Proprio l’erosione da moto ondoso esercita spesso un ruolo chiave nella destabilizzazione dei fronti a contatto con il mare: essa consiste in uno scalzamento progressivo alla base della falesia che origina un aggetto progressivamente sempre più instabile. L’ammasso roccioso a ridosso del fronte si ritrova così con superfici verticali fortemente sollecitate, tanto più quanto maggiore è la profondità dello sbalzo.

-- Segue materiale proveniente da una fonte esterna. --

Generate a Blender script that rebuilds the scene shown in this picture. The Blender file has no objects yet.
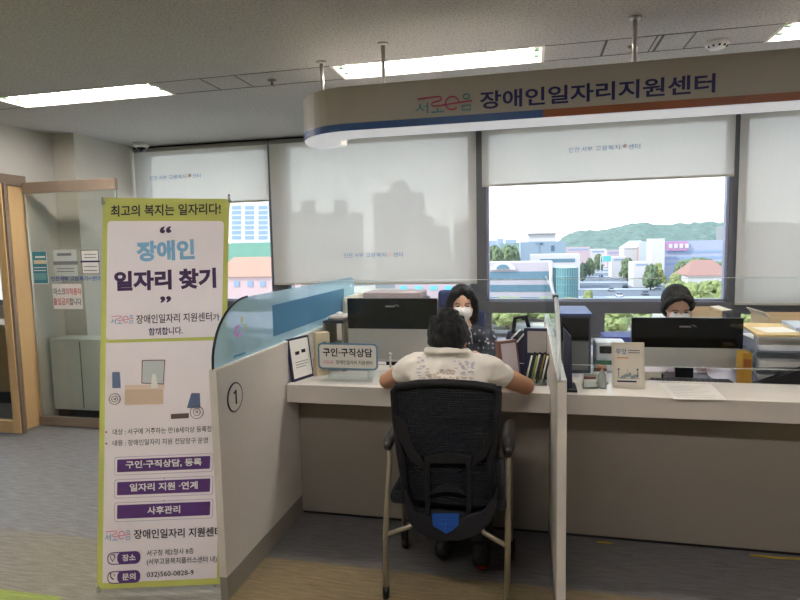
import bpy, bmesh, math, random
from mathutils import Vector, Matrix, noise
random.seed(7)
S = bpy.context.scene
COL = S.collection
R_ = math.radians

# ------------------------------------------------------------------ camera, world, sun, exposure
EYE = 1.45
CR = Vector((0.97536586, 0.21962854, -0.02060946))
CU = Vector((-0.000341451805, 0.0949303973, 0.995483854))
CF = Vector((-0.22059313, 0.97095392, -0.09266686))
FPX = 574.33
cam_d = bpy.data.cameras.new('camera'); cam = bpy.data.objects.new('camera', cam_d); COL.objects.link(cam)
cam_d.sensor_width = 36; cam_d.lens = 36 * FPX / 800; cam_d.clip_end = 5000; cam_d.clip_start = 0.05
mw = Matrix.Identity(4)
for i, a in enumerate((CR, CU, -CF)):
    for k in range(3): mw[k][i] = a[k]
mw[2][3] = EYE
cam.matrix_world = mw
S.camera = cam
S.view_settings.view_transform = 'Standard'; S.view_settings.look = 'None'
S.view_settings.gamma = 1; S.view_settings.use_curve_mapping = False
S.view_settings.exposure = 1.25
SKY_STRENGTH = 1.25
SUN_STRENGTH = 2.6
TUBE = 25.0
TUBE_NEAR = 26.0
w = bpy.data.worlds.new('world'); S.world = w; w.use_nodes = True
nt = w.node_tree; bg = nt.nodes['Background']
tc = nt.nodes.new('ShaderNodeTexCoord'); sx = nt.nodes.new('ShaderNodeSeparateXYZ'); cr = nt.nodes.new('ShaderNodeValToRGB')
nt.links.new(tc.outputs['Generated'], sx.inputs[0]); nt.links.new(sx.outputs[2], cr.inputs[0]); nt.links.new(cr.outputs[0], bg.inputs[0])
cr.color_ramp.elements[0].color = (0.93, 0.97, 1, 1); cr.color_ramp.elements[1].color = (0.42, 0.62, 0.95, 1)
cr.color_ramp.elements[0].position = 0.06
bg.inputs[1].default_value = SKY_STRENGTH
sun_d = bpy.data.lights.new('sun', 'SUN'); sun = bpy.data.objects.new('sun', sun_d); COL.objects.link(sun)
sun_d.energy = SUN_STRENGTH; sun_d.angle = R_(1); sun_d.color = (1, .95, .86)
sun.rotation_euler = Vector((0.75, 0.35, -0.75)).to_track_quat('-Z', 'Y').to_euler()

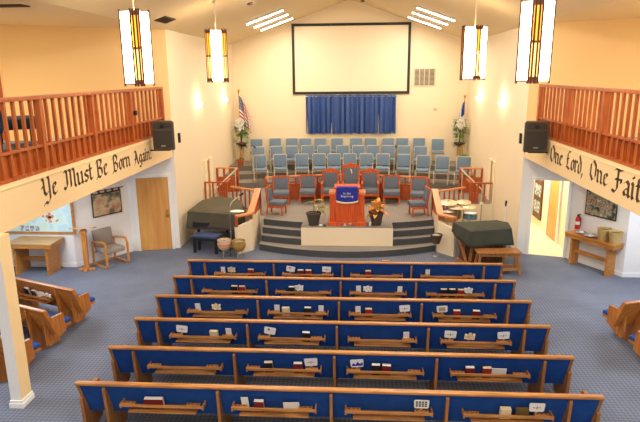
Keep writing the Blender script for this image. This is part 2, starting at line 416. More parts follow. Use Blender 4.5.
# main platform
PW = [(-2.79, 15.7), (2.1, 15.7), (3.26, 17.3), (XR, 17.36), (XR, YB), (XL, YB), (XL, 17.36), (-3.95, 17.3)]
plat = B(); plat.prism(PW, 2, 0, ZP-.02)
plat = plat.build('stage_platform', 'cream'); struct(plat, 'cream sided main stage platform with grey carpet top', 'platform')
b = B(); b.prism(PW, 2, ZP-.02, ZP); b.build('platform_carpet', 'pcarpet', plat)
# choir risers
def riser(y0, k, z0, z1, lab):
    n = 20; pts = [(XL+(XR-XL)*i/n, y0 - k*(XL+(XR-XL)*i/n-XC)**2) for i in range(n+1)] + [(XR, YB), (XL, YB)]
    slab('choir_riser', pts, z0, z1, 'pcarpet', 'riser2', lab, 'platform')
riser(20.02, .036, ZP, .87, 'lowest carpeted choir riser behind the wooden screen')
riser(20.78, .036, .87, 1.06, 'middle carpeted choir riser')
riser(21.45, .030, 1.06, 1.25, 'topmost carpeted choir riser against the end wall')

# ---------------------------------------------------------------- pews
def back_y(z): return (.88-z)*.40
def make_pew(L, sup, racks, label, group, backmat, woodm, woodz, side=0):
    """side: 0 = both ends alike; +1 / -1 = aisle end on the right / left with a set-in end panel"""
    t = thing('pew', label, 'pew', group=group)
    b = B(); b.prism([(back_y(.87), .87), (back_y(.36), .36), (back_y(.36)+.045, .36), (back_y(.87)+.045, .87)], 0, .04, L-.04)
    b.build('backrest', backmat, t)
    for xe in (0, L-.04):
        B().prism([(back_y(.87)-.012, .87), (back_y(.40)-.012, .40), (back_y(.36)+.055, .36), (back_y(.87)+.055, .87)], 0, xe, xe+.04).build('end_post', woodz, t)
    b = B(); b.box(0, L, -.03, .05, .862, .897, bev=.012); b.build('top_rail', woodm, t, True)
    xa, xb = (.2 if side < 0 else .03), (L-.2 if side > 0 else L-.03)
    b = B(); b.box(xa, xb, .262, .66, .35, .39); b.build('seat_board', woodm, t)
    b = B(); b.box(xa+.01, xb-.01, .262, .68, .392, .46, bev=.02); b.build('seat_cushion', 'seatblue', t, True)
    fin = [(-.012, .80), (.0, .825), (.035, .82), (.20, .36), (.20, .345), (.60, .345), (.58, .0), (.07, 0)]
    for x in sup:
        B().prism(fin, 0, x-.018, x+.018).build('support', woodz, t)
    for k, x in ((-1, -.02), (1, L-.025)):
        if side == k:
            x = .155 if k < 0 else L-.2
            b = B(); b.prism([(.10, .60), (.115, .64), (.47, .64), (.49, .62), (.51, .30), (.17, .14), (.12, .17)], 0, x, x+.045)
        else:
            b = B(); b.prism([(.075, .60), (.10, .645), (.54, .645), (.575, .61), (.60, .14), (.56, .06), (.16, .0), (.13, .02)], 0, x, x+.045)
        b.build('end_panel', woodz, t)
    for xa, xb in racks:
        b = B(); b.box(xa, xb, -.04, -.022, .585, .622, bev=.004)
        b.box(xa, xa+.02, -.03, back_y(.60), .56, .62); b.box(xb-.02, xb, -.03, back_y(.60), .56, .62)
        r = b.build('book_rack', woodm, t)
        B().box(xa+.1, xb-.1, -.03, back_y(.51)-.002, .50, .52).build('rack_shelf', woodm, r)
        for a in (xa+.021, xb-.221):
            b = B(); b.box(a, a+.17, -.021, .03, .606, .628)
            for k in range(3): b.lathe([(.013, 0), (.013, .003), (0, .003)], (a+.03+k*.055, .005, .628), 8)
            h = b.build('cup_holder', woodm, r); h.data.materials.append(M['dark'])
            for p in h.data.polygons:
                if p.center.z > .6285: p.material_index = 1
    t.scale = (1, 1, .975)
    return t
PX0, PX1 = -3.525, 2.925; PL_ = PX1-PX0
sup = [x-PX0 for x in (-3.17, -1.72, -.31, 1.1, 2.55)]
bays = [(-2.97, -1.90), (-1.55, -.49), (-.14, .93), (1.29, 2.36)]
racks = [(a-PX0, b_-PX0) for a, b_ in bays]
ROWY = {1: 11.039, 2: 10.075, 3: 9.11, 4: 8.146, 5: 7.182, 6: 6.2175}
RN = {1: 'front', 2: 'second', 3: 'third', 4: 'fourth', 5: 'fifth', 6: 'nearest'}
pew = make_pew(PL_, sup, racks, 'long wooden pew with royal blue back, nearest to the camera', 'centre block pews', 'blue', 'pew', 'pewz')
pew.location = (PX0, ROWY[6], 0)
for r in range(5, 0, -1):
    dup(pew, (PX0, ROWY[r], 0), 0, 'long wooden pew with royal blue back, %s row of the centre block' % (RN[r] + (' from the stage' if r > 1 else '')))
# side pews, turned toward the stage
LS = 3.6
def side_pew(label, group, sd=1):
    return make_pew(LS, ([.45, 1.85, 3.15] if sd > 0 else [.45, 1.75, 3.15]), [(.62, 1.62), (1.98, 2.98)], label, group, 'side', 'side', 'side', sd)
sp = side_pew('left aisle wooden pew farthest forward, dark book and papers in its rack', 'left aisle pews')
aL = -math.radians(21.7)
def place_left(o, ex, ey):  # right end at (ex,ey)
    o.rotation_euler = (0, 0, aL); o.location = (ex-math.cos(aL)*LS, ey-math.sin(aL)*LS, 0)
place_left(sp, -5.11, 9.28)
s2 = dup(sp, label='left aisle wooden pew in the middle of three, just right of the column'); place_left(s2, -5.12, 8.34)
s3 = dup(sp, label='left aisle wooden pew nearest the camera, mostly hidden by the cream column'); place_left(s3, -5.12, 7.35)
aR = math.radians(19.5)
r1 = side_pew('right aisle wooden pew end showing whole at the picture edge', 'right aisle pews', -1); r1.location = (4.43, 9.10, 0); r1.rotation_euler = (0, 0, aR)
r2 = dup(r1, (4.43, 8.08, 0), aR, 'right aisle wooden pew cut off by the picture edge, nearer the camera', 'right aisle pews')

# ---------------------------------------------------------------- things in the racks
BAYN = ['leftmost', 'second', 'third', 'rightmost']
def book_proto(name, cover, pages, w, h, label):
    t = thing(name, label, 'book')
    b = B(); b.box(-w/2, w/2, -.026, -.022, 0, h); b.box(-w/2, w/2, .022, .026, 0, h); b.box(-w/2, -w/2+.004, -.026, .026, 0, h)
    b.build('cover', cover, t)
    B().box(-w/2+.004, w/2-.004, -.022, .022, .003, h+.003).build('pages', pages, t)
    return t
def fan_proto(name, label, kind):
    t = thing(name, label, 'hand fan')
    w, h = .185, .125
    n = 5; pts = []
    for cx, cz, a0 in ((w/2-.02, h-.02, 0), (-w/2+.02, h-.02, 90), (-w/2+.025, .02, 180), (w/2-.025, .02, 270)):
        for k in range(n): a = math.radians(a0+90*k/(n-1)); pts.append((cx+.02*math.cos(a), cz+.02*math.sin(a)))
    B().prism(pts, 1, -.003, .003).build('fan_card', 'paper', t)
    b = B()
    if kind == 'dash':
        b.box(-.05, -.02, -.0045, -.003, .055, .062); b.box(-.005, .005, -.0045, -.003, .04, .08); b.box(.015, .045, -.0045, -.003, .058, .064); m = 'ink'
    elif kind == 'text':
        for i in range(3):
            for j in range(4): b.box(-.07+j*.036, -.044+j*.036, -.0045, -.003, .025+i*.03, .046+i*.03)
        m = 'ink'
    elif kind == 'blot':
        b.lathe([(.018, 0), (.018, .0015)], seg=10); bmesh.ops.rotate(b.bm, cent=(0, 0, 0), matrix=Matrix.Rotation(PI/2, 3, 'X'), verts=b.bm.verts)
        bmesh.ops.translate(b.bm, vec=(-.02, -.003, .085), verts=b.bm.verts); m = 'maroon'
    elif kind == 'pic':
        b.box(-.055, .055, -.0045, -.003, .02, .10); m = 'tapl'
    else:
        b.prism([(-.08, .02), (-.05, .07), (-.02, .04), (.01, .09), (.04, .05), (.08, .08), (.08, .02)], 1, -.0045, -.003); m = 'banner'
    b.build('printed_picture', m, t)
    B().box(-.012, .012, -.002, .004, -.09, .01).build('handle', 'lighttop', t)
    return t
def card_proto(name, label, w, h, m='paper', cat='card'):
    t = thing(name, label, cat)
    B().box(-w/2, w/2, -.004, .004, 0, h).build('card', m, t); return t
def crumple(name, label, m):
    b = B(); rnd = random.Random(3)
    b.grid(9, 7, lambda u, v: Vector(((u-.5)*.16+rnd.uniform(-.006, .006), rnd.uniform(-.02, .02), v*.13*(1-.5*abs(u-.5))+rnd.uniform(-.01, .01))))
    o = b.build(name, m); o['label'] = label; o['category'] = 'paper'
    return o
protos = {}
def item(kind):
    """first call builds, later calls copy"""
    if kind in protos: return dup(protos[kind])
    k = kind
    if k == 'maroon': o = book_proto('hymnal', 'maroon', 'paper', .125, .165, '')
    elif k == 'red': o = book_proto('hymnal', 'redbk', 'creamp', .12, .165, '')
    elif k == 'wide': o = book_proto('hymnal', 'maroon', 'paper', .24, .155, '')
    elif k == 'black': o = book_proto('bible', 'blackbk', 'creamp', .12, .17, '')
    elif k == 'blackw': o = book_proto('bible', 'blackbk', 'paper', .12, .17, '')
    elif k == 'olive': o = book_proto('bible', 'olive', 'olive', .15, .155, '')
    elif k == 'cream': o = book_proto('booklet', 'creamp', 'creamp', .13, .16, '')
    elif k in ('dash', 'text', 'blot', 'pic', 'colour'): o = fan_proto('hand_fan', '', k)
    elif k == 'card': o = card_proto('envelope', '', .09, .175)
    elif k == 'wcard': o = card_proto('leaflet', '', .20, .15)
    elif k == 'papers': o = crumple('folded_paper', '', 'paper')
    elif k == 'bag': o = crumple('crumpled_tissue', '', 'creamp')
    protos[k] = o; return o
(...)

Il crollo a Punta Pennata è verosimilmente riconducibile al cedimento di un tratto di falesia già predisposto all’instabilità da questi meccanismi erosivi, e spinto oltre il limite di resistenza dal recente scuotimento sismico. Altri episodi, come i distacchi di blocchi tufacei osservati alla base del Castello Aragonese di Baia, confermano lo stato di degrado diffuso, che rende vulnerabile tali sistemi anche ad azioni sismiche non eccezionali. La vegetazione stessa, seppur apparentemente innocua, contribuisce ad aggravare la vulnerabilità delle falesie: le radici penetrano nelle fessure della roccia, favorendone l’apertura e aggravando l’indebolimento strutturale dell’ammasso.
“Questi fenomeni – ribadisce Pagano – impongono una riflessione urgente sul rischio da frana nell’area flegrea, non solo in un’ottica di protezione civile, ma anche per la tutela del patrimonio naturale e culturale”. È fondamentale avviare studi approfonditi e interventi mirati per la messa in sicurezza dei versanti e la prevenzione di futuri crolli, salvaguardando sia la sicurezza dei cittadini che la bellezza paesaggistica di un’area di inestimabile valore.